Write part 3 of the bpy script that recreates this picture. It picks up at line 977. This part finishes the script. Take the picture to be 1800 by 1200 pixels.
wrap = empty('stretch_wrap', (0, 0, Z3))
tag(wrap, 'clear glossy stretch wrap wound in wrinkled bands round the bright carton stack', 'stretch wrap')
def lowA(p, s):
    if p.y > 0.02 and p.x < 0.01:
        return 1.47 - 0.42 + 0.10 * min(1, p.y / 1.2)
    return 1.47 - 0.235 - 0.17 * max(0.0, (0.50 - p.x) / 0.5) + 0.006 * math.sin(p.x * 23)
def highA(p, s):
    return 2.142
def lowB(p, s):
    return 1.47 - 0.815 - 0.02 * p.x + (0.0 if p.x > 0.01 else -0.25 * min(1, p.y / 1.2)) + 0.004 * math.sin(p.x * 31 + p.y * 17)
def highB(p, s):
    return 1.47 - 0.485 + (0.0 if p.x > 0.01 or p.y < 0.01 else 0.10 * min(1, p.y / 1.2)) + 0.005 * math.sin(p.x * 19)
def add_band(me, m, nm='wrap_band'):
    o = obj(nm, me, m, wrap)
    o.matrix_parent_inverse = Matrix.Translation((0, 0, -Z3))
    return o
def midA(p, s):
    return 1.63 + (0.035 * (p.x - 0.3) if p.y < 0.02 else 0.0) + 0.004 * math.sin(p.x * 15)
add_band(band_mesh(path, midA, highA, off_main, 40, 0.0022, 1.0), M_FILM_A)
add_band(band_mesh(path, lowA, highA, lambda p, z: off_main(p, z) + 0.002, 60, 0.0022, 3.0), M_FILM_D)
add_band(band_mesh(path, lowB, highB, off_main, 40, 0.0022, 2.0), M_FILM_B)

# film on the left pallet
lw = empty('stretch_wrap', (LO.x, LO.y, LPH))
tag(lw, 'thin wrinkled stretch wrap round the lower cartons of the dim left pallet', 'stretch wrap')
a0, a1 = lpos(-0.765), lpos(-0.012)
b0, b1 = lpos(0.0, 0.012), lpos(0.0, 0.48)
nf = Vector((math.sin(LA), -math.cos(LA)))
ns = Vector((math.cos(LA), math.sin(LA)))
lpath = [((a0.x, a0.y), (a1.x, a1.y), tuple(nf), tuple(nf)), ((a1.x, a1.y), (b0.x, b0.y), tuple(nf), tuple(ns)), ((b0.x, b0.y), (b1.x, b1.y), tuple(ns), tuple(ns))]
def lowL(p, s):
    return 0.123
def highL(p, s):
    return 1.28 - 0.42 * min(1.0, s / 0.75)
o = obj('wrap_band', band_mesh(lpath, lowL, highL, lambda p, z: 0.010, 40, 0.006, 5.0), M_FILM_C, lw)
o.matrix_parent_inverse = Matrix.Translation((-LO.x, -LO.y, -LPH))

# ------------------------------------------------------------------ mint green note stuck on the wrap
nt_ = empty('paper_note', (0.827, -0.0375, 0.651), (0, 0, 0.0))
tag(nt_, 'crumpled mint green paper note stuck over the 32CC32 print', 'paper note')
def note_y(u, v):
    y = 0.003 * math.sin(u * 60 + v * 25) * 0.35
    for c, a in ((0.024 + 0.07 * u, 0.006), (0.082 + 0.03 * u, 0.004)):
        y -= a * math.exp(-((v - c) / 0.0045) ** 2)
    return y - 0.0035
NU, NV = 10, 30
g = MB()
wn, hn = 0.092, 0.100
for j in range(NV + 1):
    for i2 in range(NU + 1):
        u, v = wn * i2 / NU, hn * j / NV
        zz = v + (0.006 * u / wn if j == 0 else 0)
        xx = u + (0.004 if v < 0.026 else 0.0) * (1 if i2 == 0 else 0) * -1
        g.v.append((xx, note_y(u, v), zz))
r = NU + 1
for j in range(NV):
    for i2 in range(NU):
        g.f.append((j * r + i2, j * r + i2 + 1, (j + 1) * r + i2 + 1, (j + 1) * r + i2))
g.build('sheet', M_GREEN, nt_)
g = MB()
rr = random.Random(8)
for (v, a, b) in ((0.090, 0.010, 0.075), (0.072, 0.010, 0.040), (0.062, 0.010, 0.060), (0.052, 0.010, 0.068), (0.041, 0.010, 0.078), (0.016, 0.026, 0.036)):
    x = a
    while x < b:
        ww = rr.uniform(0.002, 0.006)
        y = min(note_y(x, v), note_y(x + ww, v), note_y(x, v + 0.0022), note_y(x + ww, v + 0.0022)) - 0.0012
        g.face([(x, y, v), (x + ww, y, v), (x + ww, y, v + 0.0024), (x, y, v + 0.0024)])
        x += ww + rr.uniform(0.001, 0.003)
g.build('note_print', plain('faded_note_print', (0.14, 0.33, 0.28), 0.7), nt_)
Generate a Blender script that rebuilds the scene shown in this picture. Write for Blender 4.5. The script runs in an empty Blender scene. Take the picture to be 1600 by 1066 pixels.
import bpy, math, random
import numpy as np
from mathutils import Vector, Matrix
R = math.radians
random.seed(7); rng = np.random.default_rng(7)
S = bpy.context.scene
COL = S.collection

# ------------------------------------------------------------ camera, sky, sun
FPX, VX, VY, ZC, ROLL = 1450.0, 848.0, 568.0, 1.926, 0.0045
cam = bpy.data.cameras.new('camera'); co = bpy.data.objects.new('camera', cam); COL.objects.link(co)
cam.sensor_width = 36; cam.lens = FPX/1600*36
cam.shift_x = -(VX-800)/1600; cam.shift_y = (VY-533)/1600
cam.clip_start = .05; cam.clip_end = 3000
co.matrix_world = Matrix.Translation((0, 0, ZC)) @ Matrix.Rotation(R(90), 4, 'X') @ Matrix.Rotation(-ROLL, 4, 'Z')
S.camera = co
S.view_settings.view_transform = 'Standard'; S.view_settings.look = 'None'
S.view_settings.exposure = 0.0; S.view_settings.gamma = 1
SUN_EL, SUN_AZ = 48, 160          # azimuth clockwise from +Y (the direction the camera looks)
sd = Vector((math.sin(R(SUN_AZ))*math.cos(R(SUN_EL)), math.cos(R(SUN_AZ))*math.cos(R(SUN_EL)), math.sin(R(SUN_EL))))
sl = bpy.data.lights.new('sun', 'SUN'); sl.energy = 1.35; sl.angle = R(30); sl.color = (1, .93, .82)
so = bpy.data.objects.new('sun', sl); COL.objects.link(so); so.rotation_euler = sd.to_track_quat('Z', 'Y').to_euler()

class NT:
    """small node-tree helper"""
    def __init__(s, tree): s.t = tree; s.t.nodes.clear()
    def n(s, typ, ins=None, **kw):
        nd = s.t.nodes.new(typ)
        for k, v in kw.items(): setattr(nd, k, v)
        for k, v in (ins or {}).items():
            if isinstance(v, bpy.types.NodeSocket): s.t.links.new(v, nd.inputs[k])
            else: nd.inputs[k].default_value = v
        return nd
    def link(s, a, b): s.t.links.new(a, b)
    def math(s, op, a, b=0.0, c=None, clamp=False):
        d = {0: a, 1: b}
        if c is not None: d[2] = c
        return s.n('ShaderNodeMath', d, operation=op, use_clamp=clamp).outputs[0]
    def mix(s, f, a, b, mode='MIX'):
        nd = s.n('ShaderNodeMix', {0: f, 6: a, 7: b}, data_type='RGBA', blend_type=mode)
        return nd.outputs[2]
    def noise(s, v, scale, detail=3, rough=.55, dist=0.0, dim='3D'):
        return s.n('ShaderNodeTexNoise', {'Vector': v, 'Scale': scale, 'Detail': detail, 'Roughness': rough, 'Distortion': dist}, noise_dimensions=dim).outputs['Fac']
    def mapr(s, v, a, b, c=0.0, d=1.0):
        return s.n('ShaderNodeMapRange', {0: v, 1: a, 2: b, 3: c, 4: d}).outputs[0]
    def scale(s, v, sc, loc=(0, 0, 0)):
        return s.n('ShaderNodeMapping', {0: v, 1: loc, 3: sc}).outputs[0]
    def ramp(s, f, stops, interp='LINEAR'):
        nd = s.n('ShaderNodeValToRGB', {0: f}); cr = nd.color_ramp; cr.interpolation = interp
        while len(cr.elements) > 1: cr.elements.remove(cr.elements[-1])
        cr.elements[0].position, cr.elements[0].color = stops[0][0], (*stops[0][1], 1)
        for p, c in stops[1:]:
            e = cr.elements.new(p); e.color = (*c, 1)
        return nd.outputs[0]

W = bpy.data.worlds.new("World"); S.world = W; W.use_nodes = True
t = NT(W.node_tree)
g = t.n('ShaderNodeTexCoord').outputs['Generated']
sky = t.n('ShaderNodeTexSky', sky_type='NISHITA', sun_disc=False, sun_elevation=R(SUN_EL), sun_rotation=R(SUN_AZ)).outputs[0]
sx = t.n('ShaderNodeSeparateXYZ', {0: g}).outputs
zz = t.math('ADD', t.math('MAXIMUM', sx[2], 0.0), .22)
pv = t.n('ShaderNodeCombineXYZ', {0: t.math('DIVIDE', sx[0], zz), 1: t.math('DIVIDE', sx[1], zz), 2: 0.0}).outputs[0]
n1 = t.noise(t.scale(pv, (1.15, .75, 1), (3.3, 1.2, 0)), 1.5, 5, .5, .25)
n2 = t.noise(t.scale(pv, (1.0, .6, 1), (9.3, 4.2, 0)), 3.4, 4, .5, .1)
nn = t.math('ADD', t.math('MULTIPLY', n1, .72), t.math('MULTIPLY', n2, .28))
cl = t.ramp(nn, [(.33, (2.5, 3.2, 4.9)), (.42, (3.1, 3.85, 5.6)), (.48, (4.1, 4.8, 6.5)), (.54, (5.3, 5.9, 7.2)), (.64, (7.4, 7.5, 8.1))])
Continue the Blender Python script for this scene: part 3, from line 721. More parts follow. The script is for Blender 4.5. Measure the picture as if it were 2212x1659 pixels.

------------------------------------------------------------------------

Please repeat word for word the lines above that run from the beginning through the line containing "Matrix.Translation((-LO.x, -LO.y, -LPH))", keeping both the first and that last line.

### Task answer
Write part 3 of the bpy script that recreates this picture. It picks up at line 977. This part finishes the script. Take the picture to be 1800 by 1200 pixels.
wrap = empty('stretch_wrap', (0, 0, Z3))
tag(wrap, 'clear glossy stretch wrap wound in wrinkled bands round the bright carton stack', 'stretch wrap')
def lowA(p, s):
    if p.y > 0.02 and p.x < 0.01:
        return 1.47 - 0.42 + 0.10 * min(1, p.y / 1.2)
    return 1.47 - 0.235 - 0.17 * max(0.0, (0.50 - p.x) / 0.5) + 0.006 * math.sin(p.x * 23)
def highA(p, s):
    return 2.142
def lowB(p, s):
    return 1.47 - 0.815 - 0.02 * p.x + (0.0 if p.x > 0.01 else -0.25 * min(1, p.y / 1.2)) + 0.004 * math.sin(p.x * 31 + p.y * 17)
def highB(p, s):
    return 1.47 - 0.485 + (0.0 if p.x > 0.01 or p.y < 0.01 else 0.10 * min(1, p.y / 1.2)) + 0.005 * math.sin(p.x * 19)
def add_band(me, m, nm='wrap_band'):
    o = obj(nm, me, m, wrap)
    o.matrix_parent_inverse = Matrix.Translation((0, 0, -Z3))
    return o
def midA(p, s):
    return 1.63 + (0.035 * (p.x - 0.3) if p.y < 0.02 else 0.0) + 0.004 * math.sin(p.x * 15)
add_band(band_mesh(path, midA, highA, off_main, 40, 0.0022, 1.0), M_FILM_A)
add_band(band_mesh(path, lowA, highA, lambda p, z: off_main(p, z) + 0.002, 60, 0.0022, 3.0), M_FILM_D)
add_band(band_mesh(path, lowB, highB, off_main, 40, 0.0022, 2.0), M_FILM_B)

# film on the left pallet
lw = empty('stretch_wrap', (LO.x, LO.y, LPH))
tag(lw, 'thin wrinkled stretch wrap round the lower cartons of the dim left pallet', 'stretch wrap')
a0, a1 = lpos(-0.765), lpos(-0.012)
b0, b1 = lpos(0.0, 0.012), lpos(0.0, 0.48)
nf = Vector((math.sin(LA), -math.cos(LA)))
ns = Vector((math.cos(LA), math.sin(LA)))
lpath = [((a0.x, a0.y), (a1.x, a1.y), tuple(nf), tuple(nf)), ((a1.x, a1.y), (b0.x, b0.y), tuple(nf), tuple(ns)), ((b0.x, b0.y), (b1.x, b1.y), tuple(ns), tuple(ns))]
def lowL(p, s):
    return 0.123
def highL(p, s):
    return 1.28 - 0.42 * min(1.0, s / 0.75)
o = obj('wrap_band', band_mesh(lpath, lowL, highL, lambda p, z: 0.010, 40, 0.006, 5.0), M_FILM_C, lw)
o.matrix_parent_inverse = Matrix.Translation((-LO.x, -LO.y, -LPH))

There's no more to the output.